Handicap Hints

Blog Post 1

The Truth Behind Those Tournament Scores

The concept of a tournament has differing connotations for different people. Some golfers get sweaty palms and jangled nerves, while others seem to rise to the top and excel.

The USGA Handicap System™ looks at scores identified with a T, for Tournament, to see if outstanding performance exists. As part of the calculation at each revision, Section 10-3, Reduction of Handicap Index Based on Exceptional Tournament Scores, is automatically checked for.

There is quite a bit of math involved, but SCGA members with at least two eligible tournament score Handicap Differentials (either made within the last 12 months or within the player’s current 20-score history) of at least 3.0 better than the normal Handicap Index® calculation via Section 10-2 are subject to the procedure and its computation.

Lots of functions are called tournaments, so the USGA provides recommendations on what to identify as a Tournament Score for handicap purposes.
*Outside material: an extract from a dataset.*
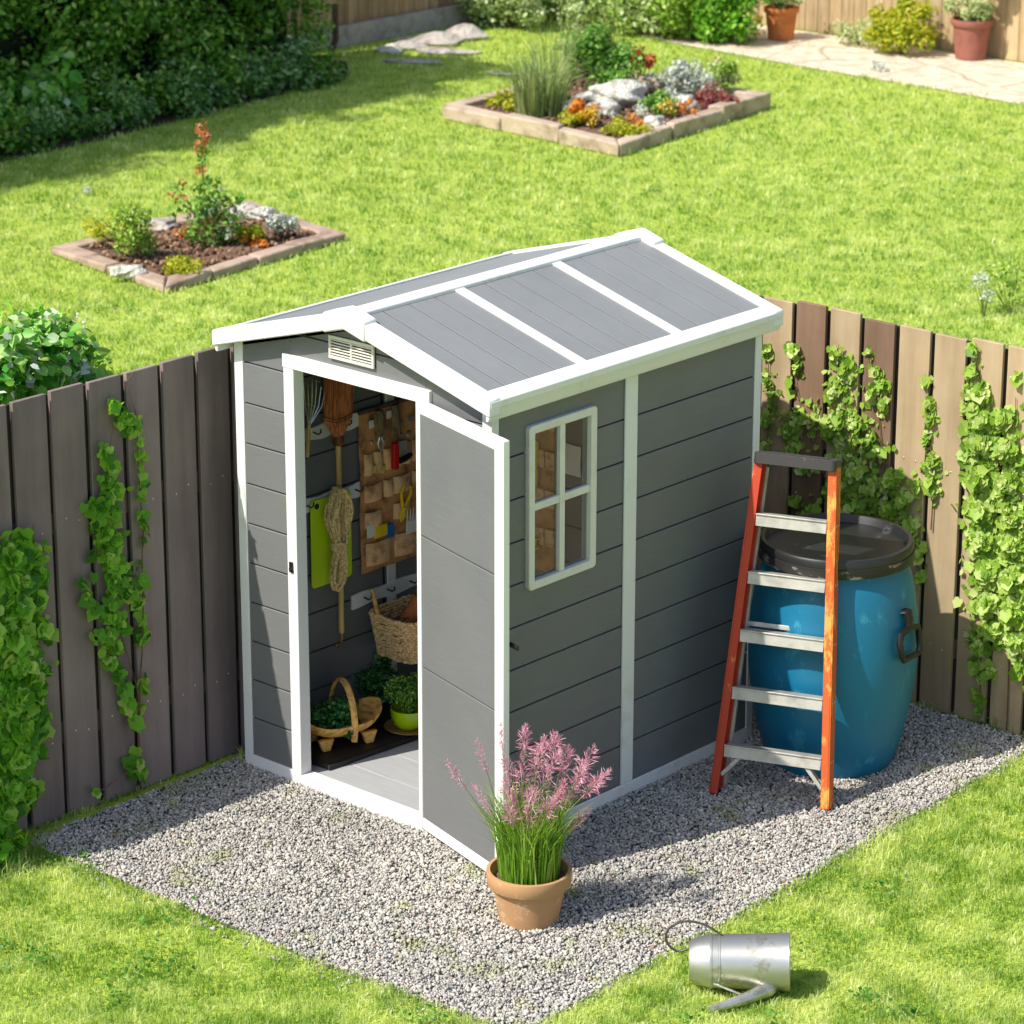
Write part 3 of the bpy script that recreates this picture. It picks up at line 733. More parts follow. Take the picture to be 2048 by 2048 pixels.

With it being early in the year, Handicap Committees and Tournament Committees at clubs should work together to determine which rounds will get the tournament score designation for 2014.

Important events are the focus. These groups will do their best to communicate to members/participants which scores will be identified as T-scores, often acknowledging this in Conditions of Competition or Notices to Competitors, or even a Rules sheet. Usually this information includes whether the committee is going to post the scores for the event on behalf of the contestants or whether the individual player will be required to post and designate the score as a tournament score on their own.
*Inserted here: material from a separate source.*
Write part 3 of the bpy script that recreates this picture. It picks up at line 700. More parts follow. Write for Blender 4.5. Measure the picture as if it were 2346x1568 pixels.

Any golfer who has been impacted by Section 10-3 will have an R designation next to their Handicap Index. This is part of the USGA’s formula, not some action taken by the SCGA or a member club. A golfer with the R designation is not locked at this number for any certain time period, as a number of variables contribute to the calculation, including number of tournament scores (two exceptional tournament scores out of three is more likely to cause a reduction than two out of 15), the age of the tournament scores and the normal Handicap Index calculation.

Sometimes golfers impacted express the concern that at the time the score was posted it did not seem exceptional, but as a player’s normal calculation increased a score/differential may have become exceptional. This was purposely implemented as part of the formula, which is all about potential ability.
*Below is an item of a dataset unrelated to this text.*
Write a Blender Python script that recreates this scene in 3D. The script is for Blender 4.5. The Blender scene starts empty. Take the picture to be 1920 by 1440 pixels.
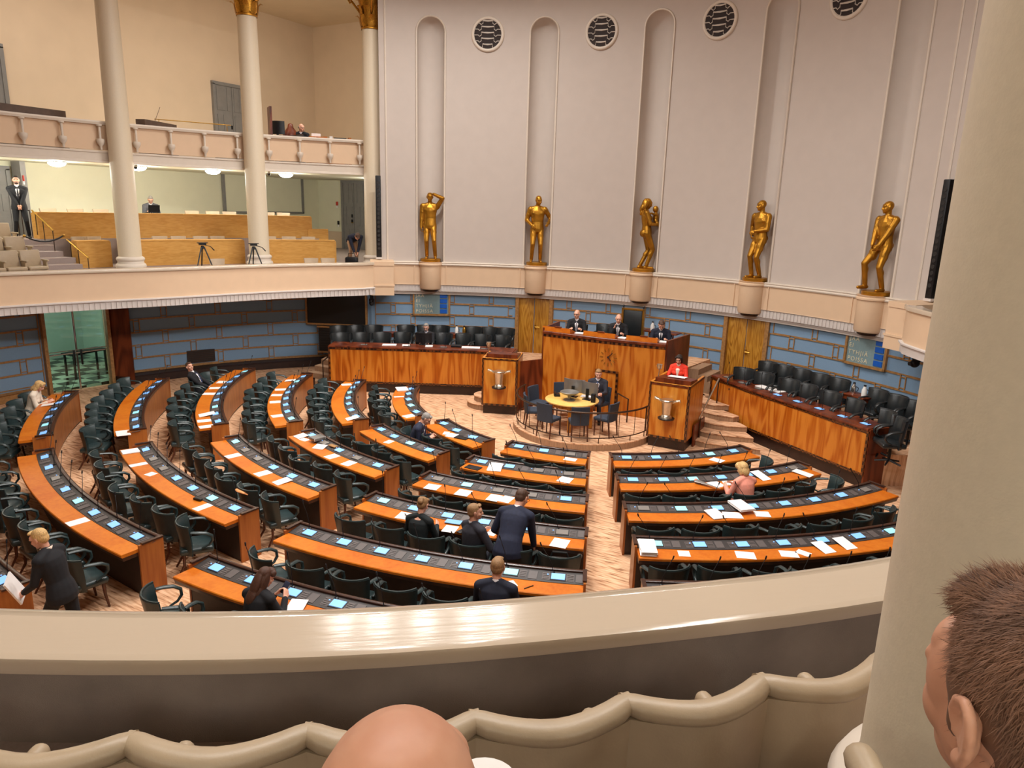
import bpy, math, random
from math import sin, cos, pi, radians as rad, sqrt, atan2, hypot
from mathutils import Vector as V, Matrix as M, Euler
random.seed(7)
sc = bpy.context.scene
COL = sc.collection

# ------------------------------------------------------------------ camera, world, lights, exposure
CAM = V((7.92, -9.85, 5.605)); TH = 0.24016; ROLL = 0.0291; PH = 0.51476
def hall(v):      # camera-plan vector (right, ahead, up) -> hall axes
    return V((v[0]*cos(PH) - v[1]*sin(PH), v[0]*sin(PH) + v[1]*cos(PH), v[2]))
_r = V((1, 0, 0)); _u = V((0, sin(TH), cos(TH))); _f = V((0, cos(TH), -sin(TH)))
_rc = _r*cos(ROLL) + _u*sin(ROLL); _uc = -_r*sin(ROLL) + _u*cos(ROLL)
R3 = M((hall(_rc), hall(_uc), hall(-_f))).transposed()
cd = bpy.data.cameras.new('camera'); cam = bpy.data.objects.new('camera', cd); COL.objects.link(cam)
cd.sensor_width = 36; cd.lens = 36*1360/1920; cd.clip_start = .05; cd.clip_end = 200
cam.matrix_world = M.Translation(CAM) @ R3.to_4x4()
sc.camera = cam
w = bpy.data.worlds.new('world'); sc.world = w; w.use_nodes = True
w.node_tree.nodes['Background'].inputs[0].default_value = (1, .93, .86, 1)
w.node_tree.nodes['Background'].inputs[1].default_value = .0
sc.view_settings.view_transform = 'Standard'; sc.view_settings.look = 'None'
sc.view_settings.exposure = 0.10; sc.view_settings.gamma = 1; sc.view_settings.use_curve_mapping = False
LAMP_W = 88.0          # each ceiling spotlight of the dome ring
BEAM_W = 26.0           # each spotlight on the ring beam over the galleries
GALLERY_W = 95.0        # each glass bowl lamp under the upper gallery
# ------------------------------------------------------------------ colour and materials
def S(h):
    h = h.lstrip('#'); o = []
    for i in (0, 2, 4):
        c = int(h[i:i+2], 16)/255
        o.append(c/12.92 if c <= .04045 else ((c+.055)/1.055)**2.4)
    return (o[0], o[1], o[2], 1)
MATS = {}
def base_mat(name, rough=.6, metal=0.0, spec=.5):
    m = bpy.data.materials.new(name); m.use_nodes = True
    b = m.node_tree.nodes['Principled BSDF']
    b.inputs['Roughness'].default_value = rough; b.inputs['Metallic'].default_value = metal
    b.inputs['Specular IOR Level'].default_value = spec
    MATS[name] = m
    return m, m.node_tree, b
def N(nt, t, **kw):
    n = nt.nodes.new(t)
    for k, v in kw.items():
        if k.startswith('i_'):
            key = k[2:]
            n.inputs[int(key) if key.isdigit() else key].default_value = v
        else: setattr(n, k, v)
    return n
def coords(nt, scale=(1, 1, 1), kind='Object'):
    tc = N(nt, 'ShaderNodeTexCoord'); mp = N(nt, 'ShaderNodeMapping'); mp.inputs['Scale'].default_value = scale
    nt.links.new(tc.outputs[kind], mp.inputs[0]); return mp.outputs[0]
def ramp(nt, fac, stops):
    r = N(nt, 'ShaderNodeValToRGB'); e = r.color_ramp.elements
    while len(e) < len(stops): e.new(.5)
    for i, (p, c) in enumerate(stops): e[i].position = p; e[i].color = c
    nt.links.new(fac, r.inputs[0]); return r.outputs[0]
def mat(name, col, rough=.6, metal=0.0, var=.06, scale=8, bump=0.0, bscale=60, spec=.5, aniso=(1, 1, 1)):
    "a plain material with a little procedural mottling"
    if name in MATS: return MATS[name]
    m, nt, b = base_mat(name, rough, metal, spec)
    c = S(col) if isinstance(col, str) else col
    no = N(nt, 'ShaderNodeTexNoise'); no.inputs['Scale'].default_value = scale; no.inputs['Detail'].default_value = 3
    nt.links.new(coords(nt, aniso), no.inputs['Vector'])
    lo = tuple(x*(1-var) for x in c[:3])+(1,); hi = tuple(min(1, x*(1+var)) for x in c[:3])+(1,)
    nt.links.new(ramp(nt, no.outputs[0], [(.3, lo), (.7, hi)]), b.inputs['Base Color'])
    if bump:
        n2 = N(nt, 'ShaderNodeTexNoise'); n2.inputs['Scale'].default_value = bscale
        nt.links.new(coords(nt, aniso), n2.inputs['Vector'])
        bp = N(nt, 'ShaderNodeBump'); bp.inputs['Strength'].default_value = bump; bp.inputs['Distance'].default_value = .01
        nt.links.new(n2.outputs[0], bp.inputs['Height']); nt.links.new(bp.outputs[0], b.inputs['Normal'])
    return m
def wood(name, dark, mid, light, scale=(1.6, 1.6, .35), rings=14, rough=.3, fine=(30, 30, 2), kind='Object', amp=.2):
    "figured veneer: sine rings of a stretched noise field with a fine grain over it"
    m, nt, b = base_mat(name, rough, 0, .3)
    L = nt.links.new
    n1 = N(nt, 'ShaderNodeTexNoise'); n1.inputs['Scale'].default_value = 1.0; n1.inputs['Detail'].default_value = 1.5
    L(coords(nt, scale, kind), n1.inputs['Vector'])
    mu = N(nt, 'ShaderNodeMath', operation='MULTIPLY'); mu.inputs[1].default_value = rings*2*pi
    L(n1.outputs[0], mu.inputs[0])
    si = N(nt, 'ShaderNodeMath', operation='SINE'); L(mu.outputs[0], si.inputs[0])
    ma = N(nt, 'ShaderNodeMath', operation='MULTIPLY_ADD'); ma.inputs[1].default_value = amp; ma.inputs[2].default_value = .42
    L(si.outputs[0], ma.inputs[0])
    n2 = N(nt, 'ShaderNodeTexNoise'); n2.inputs['Scale'].default_value = 1.0; n2.inputs['Detail'].default_value = 4
    L(coords(nt, fine, kind), n2.inputs['Vector'])
    n3 = N(nt, 'ShaderNodeTexNoise'); n3.inputs['Scale'].default_value = 1.2; L(coords(nt, (1, 1, .5), kind), n3.inputs['Vector'])
    a1 = N(nt, 'ShaderNodeMath', operation='MULTIPLY_ADD'); a1.inputs[1].default_value = .5
    L(n2.outputs[0], a1.inputs[0]); L(ma.outputs[0], a1.inputs[2])
    a2 = N(nt, 'ShaderNodeMath', operation='MULTIPLY_ADD'); a2.inputs[1].default_value = .35
    L(n3.outputs[0], a2.inputs[0]); L(a1.outputs[0], a2.inputs[2])
    L(ramp(nt, a2.outputs[0], [(.42, S(dark)), (.66, S(mid)), (1.12, S(light))]), b.inputs['Base Color'])
    return m
def glow(name, col, strength, rough=.4):
    m, nt, b = base_mat(name, rough)
    b.inputs['Base Color'].default_value = S(col) if isinstance(col, str) else col
    b.inputs['Emission Color'].default_value = S(col) if isinstance(col, str) else col
    b.inputs['Emission Strength'].default_value = strength
    return m
mat('wall_plaster', '#c3b7ae', .85, var=.02, scale=3, bump=.12, bscale=160)
mat('niche_plaster', '#c8bdb4', .85, var=.02, scale=3)
mat('gallery_plaster', '#d6bea2', .85, var=.03, scale=1.2, bump=.1, bscale=90)
mat('green_plaster', '#dedac0', .85, var=.02, scale=2)
mat('cream_paint', '#dabb9b', .55, var=.02, scale=4)
mat('cream_trim', '#d6c9ba', .5, var=.02, scale=6)
mat('column_paint', '#dccdb4', .45, var=.025, scale=40, bump=.05, bscale=140)
mat('pale_grey_trim', '#cfc6c0', .6, var=.03, scale=8)
mat('blue_felt', '#7e99b4', .95, var=.06, scale=90, bump=.2, bscale=300, spec=.1)
mat('frame_wood', '#9c7244', .4, var=.25, scale=14)
mat('black_screen', '#0d0a0a', .5, var=.2, scale=30)
mat('dark_skirting', '#2a1812', .45, var=.3, scale=5)
mat('black_metal', '#17171a', .4, .3, var=.2, scale=20)
mat('dark_bronze', '#4a382c', .35, .7, var=.2, scale=20)
mat('brass', '#b58a3c', .3, .9, var=.1, scale=20)
mat('silver', '#c9bfae', .28, .95, var=.12, scale=12)
mat('chrome', '#c8c8c8', .15, .95, var=.05, scale=10)
mat('gold', '#b07c26', .38, .8, var=.25, scale=5)
mat('gilt', '#b98430', .38, .85, var=.3, scale=30)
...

This formula was put into place a number of years ago in response to a grass roots concern expressed by golfers, golf clubs and golf associations that tournament performance is important in trying to correctly determine the potential ability of a golfer. Its math is targeted to impact slightly less than one-half of one percent of golfers with a Handicap Index.

Club Handicap Committees are often approached by members impacted expressing concerns and sometimes bewilderment. While committees have powers, rarely are there good reasons to override a Section 10-3 reduction. Paraphrasing one USGA researcher who communicated very clearly — a player who plays like a five at least twice is reduced to a nine, but thinks he should be a 13.

So enjoy the competitive aspect of the game. Every golfer can expect to have one extremely successful round, but at the sign of a second such round, may see a change in the resulting Handicap Index.